On Mon, Jun 08, 2015 at 11:14:17AM +0200, Peter Zijlstra wrote:
> > Finally. Suppose that timer->function() returns HRTIMER_RESTART
> > and hrtimer_active() is called right after __run_hrtimer() sets
> > cpu_base->running = NULL. I can't understand why hrtimer_active()
> > can't miss ENQUEUED in this case. We have wmb() in between, yes,
> > but then hrtimer_active() should do something like
> > 
> > 	active = cpu_base->running == timer;
> > 	if (!active) {
> > 		rmb();
> > 		active = state != HRTIMER_STATE_INACTIVE;
> > 	}
> > 
> > No?
> 
> Hmm, good point. Let me think about that.
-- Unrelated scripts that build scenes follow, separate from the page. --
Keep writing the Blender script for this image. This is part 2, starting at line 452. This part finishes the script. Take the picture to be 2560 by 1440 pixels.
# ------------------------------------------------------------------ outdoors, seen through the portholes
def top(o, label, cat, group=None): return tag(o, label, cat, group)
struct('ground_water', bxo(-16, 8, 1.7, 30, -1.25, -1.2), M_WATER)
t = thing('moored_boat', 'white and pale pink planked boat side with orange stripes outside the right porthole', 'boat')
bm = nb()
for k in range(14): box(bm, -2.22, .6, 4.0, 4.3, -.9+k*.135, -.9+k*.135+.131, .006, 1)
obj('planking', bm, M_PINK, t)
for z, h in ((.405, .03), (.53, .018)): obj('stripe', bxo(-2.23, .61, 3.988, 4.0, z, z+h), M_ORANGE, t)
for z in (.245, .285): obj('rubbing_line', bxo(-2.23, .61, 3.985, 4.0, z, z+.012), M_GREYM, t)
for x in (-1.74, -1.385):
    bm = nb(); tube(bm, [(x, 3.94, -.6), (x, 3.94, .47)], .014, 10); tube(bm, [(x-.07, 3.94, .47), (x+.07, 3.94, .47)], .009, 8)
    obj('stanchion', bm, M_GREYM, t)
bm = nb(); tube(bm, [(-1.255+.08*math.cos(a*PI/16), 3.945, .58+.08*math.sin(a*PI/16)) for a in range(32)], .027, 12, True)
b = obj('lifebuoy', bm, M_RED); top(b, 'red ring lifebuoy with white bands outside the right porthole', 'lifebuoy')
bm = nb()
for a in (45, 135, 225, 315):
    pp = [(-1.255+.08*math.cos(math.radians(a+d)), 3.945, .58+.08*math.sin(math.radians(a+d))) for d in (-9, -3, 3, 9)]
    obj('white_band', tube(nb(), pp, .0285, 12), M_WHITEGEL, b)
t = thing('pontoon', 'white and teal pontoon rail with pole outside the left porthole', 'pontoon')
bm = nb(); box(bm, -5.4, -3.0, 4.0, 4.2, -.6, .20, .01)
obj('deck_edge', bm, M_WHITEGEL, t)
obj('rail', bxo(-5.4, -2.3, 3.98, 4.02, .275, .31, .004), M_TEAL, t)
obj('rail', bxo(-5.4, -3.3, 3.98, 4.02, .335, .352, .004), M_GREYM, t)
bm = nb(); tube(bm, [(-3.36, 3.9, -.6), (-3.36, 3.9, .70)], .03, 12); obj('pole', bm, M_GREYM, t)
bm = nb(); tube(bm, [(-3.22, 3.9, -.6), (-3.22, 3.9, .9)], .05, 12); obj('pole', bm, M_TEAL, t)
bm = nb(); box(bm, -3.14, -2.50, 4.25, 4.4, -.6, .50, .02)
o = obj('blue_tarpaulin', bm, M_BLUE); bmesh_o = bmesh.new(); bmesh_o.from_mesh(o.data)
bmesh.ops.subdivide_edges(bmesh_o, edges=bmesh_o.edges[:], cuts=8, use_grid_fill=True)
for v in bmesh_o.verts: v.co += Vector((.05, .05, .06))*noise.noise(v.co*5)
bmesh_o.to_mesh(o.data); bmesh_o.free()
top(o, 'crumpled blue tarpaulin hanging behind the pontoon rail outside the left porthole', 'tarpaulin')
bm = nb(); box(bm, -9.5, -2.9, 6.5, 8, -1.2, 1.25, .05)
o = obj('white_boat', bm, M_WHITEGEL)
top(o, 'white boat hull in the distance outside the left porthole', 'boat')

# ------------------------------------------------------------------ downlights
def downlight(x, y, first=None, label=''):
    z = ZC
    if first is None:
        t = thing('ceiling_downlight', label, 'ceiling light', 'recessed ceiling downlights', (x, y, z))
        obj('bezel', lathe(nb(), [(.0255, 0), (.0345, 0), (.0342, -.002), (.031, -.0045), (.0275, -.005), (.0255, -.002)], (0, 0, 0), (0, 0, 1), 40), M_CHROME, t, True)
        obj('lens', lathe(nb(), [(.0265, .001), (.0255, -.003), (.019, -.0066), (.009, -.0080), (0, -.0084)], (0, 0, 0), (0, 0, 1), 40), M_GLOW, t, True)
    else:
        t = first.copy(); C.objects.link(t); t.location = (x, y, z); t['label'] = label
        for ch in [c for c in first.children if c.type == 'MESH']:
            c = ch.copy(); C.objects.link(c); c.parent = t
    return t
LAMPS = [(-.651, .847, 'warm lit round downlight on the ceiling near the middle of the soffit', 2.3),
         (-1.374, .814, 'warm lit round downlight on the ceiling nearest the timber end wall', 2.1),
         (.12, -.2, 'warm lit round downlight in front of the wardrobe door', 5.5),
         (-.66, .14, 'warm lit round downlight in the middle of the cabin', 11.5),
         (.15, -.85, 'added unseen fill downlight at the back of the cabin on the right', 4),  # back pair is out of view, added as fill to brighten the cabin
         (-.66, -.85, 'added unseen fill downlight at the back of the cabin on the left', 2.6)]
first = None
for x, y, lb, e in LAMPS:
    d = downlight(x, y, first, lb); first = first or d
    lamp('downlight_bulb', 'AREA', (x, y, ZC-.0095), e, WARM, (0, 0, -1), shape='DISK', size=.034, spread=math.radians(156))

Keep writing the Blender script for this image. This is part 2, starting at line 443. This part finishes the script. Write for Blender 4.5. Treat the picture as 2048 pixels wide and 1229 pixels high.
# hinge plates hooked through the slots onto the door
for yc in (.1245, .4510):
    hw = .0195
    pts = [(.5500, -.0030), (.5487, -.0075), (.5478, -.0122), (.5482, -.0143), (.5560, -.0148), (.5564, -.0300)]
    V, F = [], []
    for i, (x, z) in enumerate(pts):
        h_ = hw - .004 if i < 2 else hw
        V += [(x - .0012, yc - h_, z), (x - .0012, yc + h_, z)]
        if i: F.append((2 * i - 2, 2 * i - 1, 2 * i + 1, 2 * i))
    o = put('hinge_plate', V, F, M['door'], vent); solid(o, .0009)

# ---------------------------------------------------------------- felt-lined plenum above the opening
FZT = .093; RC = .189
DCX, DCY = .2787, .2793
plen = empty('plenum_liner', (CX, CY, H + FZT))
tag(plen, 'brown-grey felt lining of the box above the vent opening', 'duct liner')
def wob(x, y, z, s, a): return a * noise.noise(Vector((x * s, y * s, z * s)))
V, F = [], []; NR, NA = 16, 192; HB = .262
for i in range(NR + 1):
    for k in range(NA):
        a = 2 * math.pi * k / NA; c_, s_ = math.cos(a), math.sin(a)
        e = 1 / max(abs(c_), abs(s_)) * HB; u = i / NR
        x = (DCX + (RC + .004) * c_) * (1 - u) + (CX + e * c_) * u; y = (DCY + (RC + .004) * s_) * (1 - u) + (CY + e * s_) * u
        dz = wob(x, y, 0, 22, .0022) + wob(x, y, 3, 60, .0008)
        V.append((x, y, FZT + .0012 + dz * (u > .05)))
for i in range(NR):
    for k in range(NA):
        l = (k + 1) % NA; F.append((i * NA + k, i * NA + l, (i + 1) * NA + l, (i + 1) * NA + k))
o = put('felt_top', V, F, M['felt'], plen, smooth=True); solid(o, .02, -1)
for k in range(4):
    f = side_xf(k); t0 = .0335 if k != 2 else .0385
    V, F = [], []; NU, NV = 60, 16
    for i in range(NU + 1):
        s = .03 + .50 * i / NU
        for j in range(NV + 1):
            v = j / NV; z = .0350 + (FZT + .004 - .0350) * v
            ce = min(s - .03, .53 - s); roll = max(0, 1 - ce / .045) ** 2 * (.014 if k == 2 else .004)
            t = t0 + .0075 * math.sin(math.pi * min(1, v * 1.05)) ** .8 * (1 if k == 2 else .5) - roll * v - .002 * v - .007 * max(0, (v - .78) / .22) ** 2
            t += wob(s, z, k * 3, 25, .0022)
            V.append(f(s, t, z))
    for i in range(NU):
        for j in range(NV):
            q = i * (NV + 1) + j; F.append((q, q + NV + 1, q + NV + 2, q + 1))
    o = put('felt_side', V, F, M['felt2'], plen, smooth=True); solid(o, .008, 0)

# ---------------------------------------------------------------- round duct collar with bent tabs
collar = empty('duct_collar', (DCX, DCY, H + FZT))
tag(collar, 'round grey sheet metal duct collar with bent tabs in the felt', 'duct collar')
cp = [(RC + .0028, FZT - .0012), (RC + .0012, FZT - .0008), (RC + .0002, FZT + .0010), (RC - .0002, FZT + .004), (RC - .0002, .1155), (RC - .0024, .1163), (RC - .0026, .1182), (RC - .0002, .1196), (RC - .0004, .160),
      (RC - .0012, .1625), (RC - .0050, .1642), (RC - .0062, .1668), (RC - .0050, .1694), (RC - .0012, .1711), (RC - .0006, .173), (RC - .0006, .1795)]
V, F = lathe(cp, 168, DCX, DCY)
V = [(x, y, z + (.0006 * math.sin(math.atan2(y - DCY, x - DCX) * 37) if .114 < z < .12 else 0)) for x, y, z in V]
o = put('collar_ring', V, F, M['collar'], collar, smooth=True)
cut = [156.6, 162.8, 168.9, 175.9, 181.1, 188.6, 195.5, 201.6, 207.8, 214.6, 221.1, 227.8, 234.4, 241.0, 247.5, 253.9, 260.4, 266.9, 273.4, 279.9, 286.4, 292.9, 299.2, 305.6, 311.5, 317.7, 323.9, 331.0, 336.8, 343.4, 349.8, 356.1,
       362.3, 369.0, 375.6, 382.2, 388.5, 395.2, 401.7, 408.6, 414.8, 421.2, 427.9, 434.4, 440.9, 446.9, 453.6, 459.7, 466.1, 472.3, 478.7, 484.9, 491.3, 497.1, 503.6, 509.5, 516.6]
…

It would be nice to be able to
> avoid more memory barriers.

So your scenario is:

				[R] seq
				  RMB
[S] ->state = ACTIVE
  WMB
[S] ->running = NULL
				[R] ->running (== NULL)
				[R] ->state (== INACTIVE; fail to observe
				             the ->state store due to
					     lack of order)
				  RMB
				[R] seq (== seq)
[S] seq++

Conversely, if we re-order the (first) seq++ store such that it comes
first:

[S] seq++

				[R] seq
				  RMB
				[R] ->running (== NULL)
[S] ->running = timer;
  WMB
[S] ->state = INACTIVE
				[R] ->state (== INACTIVE)
				  RMB
				[R] seq (== seq)

And we have another false negative.

And in this case we need the read order the other way around, we'd need:

	active = timer->state != HRTIMER_STATE_INACTIVE;
	if (!active) {
		smp_rmb();
		active = cpu_base->running == timer;
	}

Now I think we can fix this by either doing:

	WMB
	seq++
	WMB

On both sides of __run_hrtimer(), or do

bool hrtimer_active(const struct hrtimer *timer)
{
	struct hrtimer_cpu_base *cpu_base;
	unsigned int seq;

	do {
		cpu_base = READ_ONCE(timer->base->cpu_base);
		seq = raw_read_seqcount(&cpu_base->seq);

		if (timer->state != HRTIMER_STATE_INACTIVE)
			return true;

		smp_rmb();

		if (cpu_base->running == timer)
			return true;

		smp_rmb();

		if (timer->state != HRTIMER_STATE_INACTIVE)
			return true;

	} while (read_seqcount_retry(&cpu_base->seq, seq) ||
		 cpu_base != READ_ONCE(timer->base->cpu_base));

	return false;
}
EXPORT_SYMBOL_GPL(hrtimer_active);


And since __run_hrtimer() is the more performance critical code, I think
it would be best to reduce the amount of memory barriers there.